■ INFORMATION PROVIDED
==*==
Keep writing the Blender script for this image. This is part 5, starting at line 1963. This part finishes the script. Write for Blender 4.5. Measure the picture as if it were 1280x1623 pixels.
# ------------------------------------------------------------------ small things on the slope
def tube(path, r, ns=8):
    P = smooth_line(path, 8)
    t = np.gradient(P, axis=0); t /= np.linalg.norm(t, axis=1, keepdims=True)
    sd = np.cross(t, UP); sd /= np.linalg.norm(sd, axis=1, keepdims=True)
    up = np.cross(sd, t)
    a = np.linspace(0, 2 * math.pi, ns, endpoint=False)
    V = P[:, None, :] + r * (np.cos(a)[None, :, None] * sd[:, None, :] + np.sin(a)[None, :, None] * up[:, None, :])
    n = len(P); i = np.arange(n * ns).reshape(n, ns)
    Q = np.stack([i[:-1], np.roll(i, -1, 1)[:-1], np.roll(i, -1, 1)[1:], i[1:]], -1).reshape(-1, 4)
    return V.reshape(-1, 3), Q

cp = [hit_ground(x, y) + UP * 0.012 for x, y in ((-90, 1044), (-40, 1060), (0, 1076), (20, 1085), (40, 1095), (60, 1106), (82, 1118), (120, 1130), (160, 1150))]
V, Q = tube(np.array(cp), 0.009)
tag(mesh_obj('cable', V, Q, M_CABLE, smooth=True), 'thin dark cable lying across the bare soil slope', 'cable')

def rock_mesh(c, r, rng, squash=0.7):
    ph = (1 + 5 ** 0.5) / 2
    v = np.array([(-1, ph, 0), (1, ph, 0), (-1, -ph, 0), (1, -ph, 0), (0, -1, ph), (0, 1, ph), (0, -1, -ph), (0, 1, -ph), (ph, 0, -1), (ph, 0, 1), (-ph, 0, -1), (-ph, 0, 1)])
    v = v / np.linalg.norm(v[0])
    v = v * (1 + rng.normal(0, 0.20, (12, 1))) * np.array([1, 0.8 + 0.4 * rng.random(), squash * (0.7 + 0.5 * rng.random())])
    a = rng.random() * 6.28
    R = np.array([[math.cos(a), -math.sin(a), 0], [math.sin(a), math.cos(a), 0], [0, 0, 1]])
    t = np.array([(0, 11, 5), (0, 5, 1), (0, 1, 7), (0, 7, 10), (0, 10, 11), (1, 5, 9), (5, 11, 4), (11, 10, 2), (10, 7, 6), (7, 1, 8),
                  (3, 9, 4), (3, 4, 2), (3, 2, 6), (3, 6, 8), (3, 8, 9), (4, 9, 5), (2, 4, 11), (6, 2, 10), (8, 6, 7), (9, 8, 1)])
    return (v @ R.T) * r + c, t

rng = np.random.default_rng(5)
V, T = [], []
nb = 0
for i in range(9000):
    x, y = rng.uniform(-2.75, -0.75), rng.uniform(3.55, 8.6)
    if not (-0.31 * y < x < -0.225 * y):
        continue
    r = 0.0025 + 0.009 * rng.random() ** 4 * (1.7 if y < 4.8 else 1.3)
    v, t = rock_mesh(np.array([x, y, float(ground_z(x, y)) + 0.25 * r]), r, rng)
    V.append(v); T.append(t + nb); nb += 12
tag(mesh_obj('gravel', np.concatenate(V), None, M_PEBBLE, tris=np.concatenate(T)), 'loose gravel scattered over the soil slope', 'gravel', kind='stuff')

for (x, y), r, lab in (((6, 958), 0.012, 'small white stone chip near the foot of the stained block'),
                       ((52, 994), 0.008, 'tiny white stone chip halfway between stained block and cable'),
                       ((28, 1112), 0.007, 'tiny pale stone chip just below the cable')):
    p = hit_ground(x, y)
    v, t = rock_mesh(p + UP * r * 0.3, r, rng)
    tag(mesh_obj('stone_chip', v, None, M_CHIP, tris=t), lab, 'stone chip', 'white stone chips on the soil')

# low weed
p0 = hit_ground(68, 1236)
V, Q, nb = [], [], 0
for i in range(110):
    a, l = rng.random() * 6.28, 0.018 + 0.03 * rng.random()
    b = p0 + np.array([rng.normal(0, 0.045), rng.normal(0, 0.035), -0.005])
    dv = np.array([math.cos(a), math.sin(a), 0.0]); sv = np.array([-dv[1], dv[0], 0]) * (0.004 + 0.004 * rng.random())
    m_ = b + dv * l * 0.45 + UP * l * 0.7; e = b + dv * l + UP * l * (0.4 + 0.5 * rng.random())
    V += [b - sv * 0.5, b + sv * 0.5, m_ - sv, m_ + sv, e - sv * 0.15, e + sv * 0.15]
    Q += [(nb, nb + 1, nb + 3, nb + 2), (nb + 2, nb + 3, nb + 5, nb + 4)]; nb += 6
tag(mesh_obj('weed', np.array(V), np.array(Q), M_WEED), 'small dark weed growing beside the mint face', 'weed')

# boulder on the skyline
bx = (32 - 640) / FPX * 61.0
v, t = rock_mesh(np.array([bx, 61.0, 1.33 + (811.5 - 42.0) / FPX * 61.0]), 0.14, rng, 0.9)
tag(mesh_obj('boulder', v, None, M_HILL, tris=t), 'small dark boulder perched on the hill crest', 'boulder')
==*==
■ WORK TO BE COMPLETED
Reproduce the material above without altering a single character.

■ EXPECTED OUTPUT
Keep writing the Blender script for this image. This is part 5, starting at line 1963. This part finishes the script. Write for Blender 4.5. Measure the picture as if it were 1280x1623 pixels.
# ------------------------------------------------------------------ small things on the slope
def tube(path, r, ns=8):
    P = smooth_line(path, 8)
    t = np.gradient(P, axis=0); t /= np.linalg.norm(t, axis=1, keepdims=True)
    sd = np.cross(t, UP); sd /= np.linalg.norm(sd, axis=1, keepdims=True)
    up = np.cross(sd, t)
    a = np.linspace(0, 2 * math.pi, ns, endpoint=False)
    V = P[:, None, :] + r * (np.cos(a)[None, :, None] * sd[:, None, :] + np.sin(a)[None, :, None] * up[:, None, :])
    n = len(P); i = np.arange(n * ns).reshape(n, ns)
    Q = np.stack([i[:-1], np.roll(i, -1, 1)[:-1], np.roll(i, -1, 1)[1:], i[1:]], -1).reshape(-1, 4)
    return V.reshape(-1, 3), Q

cp = [hit_ground(x, y) + UP * 0.012 for x, y in ((-90, 1044), (-40, 1060), (0, 1076), (20, 1085), (40, 1095), (60, 1106), (82, 1118), (120, 1130), (160, 1150))]
V, Q = tube(np.array(cp), 0.009)
tag(mesh_obj('cable', V, Q, M_CABLE, smooth=True), 'thin dark cable lying across the bare soil slope', 'cable')

def rock_mesh(c, r, rng, squash=0.7):
    ph = (1 + 5 ** 0.5) / 2
    v = np.array([(-1, ph, 0), (1, ph, 0), (-1, -ph, 0), (1, -ph, 0), (0, -1, ph), (0, 1, ph), (0, -1, -ph), (0, 1, -ph), (ph, 0, -1), (ph, 0, 1), (-ph, 0, -1), (-ph, 0, 1)])
    v = v / np.linalg.norm(v[0])
    v = v * (1 + rng.normal(0, 0.20, (12, 1))) * np.array([1, 0.8 + 0.4 * rng.random(), squash * (0.7 + 0.5 * rng.random())])
    a = rng.random() * 6.28
    R = np.array([[math.cos(a), -math.sin(a), 0], [math.sin(a), math.cos(a), 0], [0, 0, 1]])
    t = np.array([(0, 11, 5), (0, 5, 1), (0, 1, 7), (0, 7, 10), (0, 10, 11), (1, 5, 9), (5, 11, 4), (11, 10, 2), (10, 7, 6), (7, 1, 8),
                  (3, 9, 4), (3, 4, 2), (3, 2, 6), (3, 6, 8), (3, 8, 9), (4, 9, 5), (2, 4, 11), (6, 2, 10), (8, 6, 7), (9, 8, 1)])
    return (v @ R.T) * r + c, t

rng = np.random.default_rng(5)
V, T = [], []
nb = 0
for i in range(9000):
    x, y = rng.uniform(-2.75, -0.75), rng.uniform(3.55, 8.6)
    if not (-0.31 * y < x < -0.225 * y):
        continue
    r = 0.0025 + 0.009 * rng.random() ** 4 * (1.7 if y < 4.8 else 1.3)
    v, t = rock_mesh(np.array([x, y, float(ground_z(x, y)) + 0.25 * r]), r, rng)
    V.append(v); T.append(t + nb); nb += 12
tag(mesh_obj('gravel', np.concatenate(V), None, M_PEBBLE, tris=np.concatenate(T)), 'loose gravel scattered over the soil slope', 'gravel', kind='stuff')

for (x, y), r, lab in (((6, 958), 0.012, 'small white stone chip near the foot of the stained block'),
                       ((52, 994), 0.008, 'tiny white stone chip halfway between stained block and cable'),
                       ((28, 1112), 0.007, 'tiny pale stone chip just below the cable')):
    p = hit_ground(x, y)
    v, t = rock_mesh(p + UP * r * 0.3, r, rng)
    tag(mesh_obj('stone_chip', v, None, M_CHIP, tris=t), lab, 'stone chip', 'white stone chips on the soil')

# low weed
p0 = hit_ground(68, 1236)
V, Q, nb = [], [], 0
for i in range(110):
    a, l = rng.random() * 6.28, 0.018 + 0.03 * rng.random()
    b = p0 + np.array([rng.normal(0, 0.045), rng.normal(0, 0.035), -0.005])
    dv = np.array([math.cos(a), math.sin(a), 0.0]); sv = np.array([-dv[1], dv[0], 0]) * (0.004 + 0.004 * rng.random())
    m_ = b + dv * l * 0.45 + UP * l * 0.7; e = b + dv * l + UP * l * (0.4 + 0.5 * rng.random())
    V += [b - sv * 0.5, b + sv * 0.5, m_ - sv, m_ + sv, e - sv * 0.15, e + sv * 0.15]
    Q += [(nb, nb + 1, nb + 3, nb + 2), (nb + 2, nb + 3, nb + 5, nb + 4)]; nb += 6
tag(mesh_obj('weed', np.array(V), np.array(Q), M_WEED), 'small dark weed growing beside the mint face', 'weed')

# boulder on the skyline
bx = (32 - 640) / FPX * 61.0
v, t = rock_mesh(np.array([bx, 61.0, 1.33 + (811.5 - 42.0) / FPX * 61.0]), 0.14, rng, 0.9)
tag(mesh_obj('boulder', v, None, M_HILL, tris=t), 'small dark boulder perched on the hill crest', 'boulder')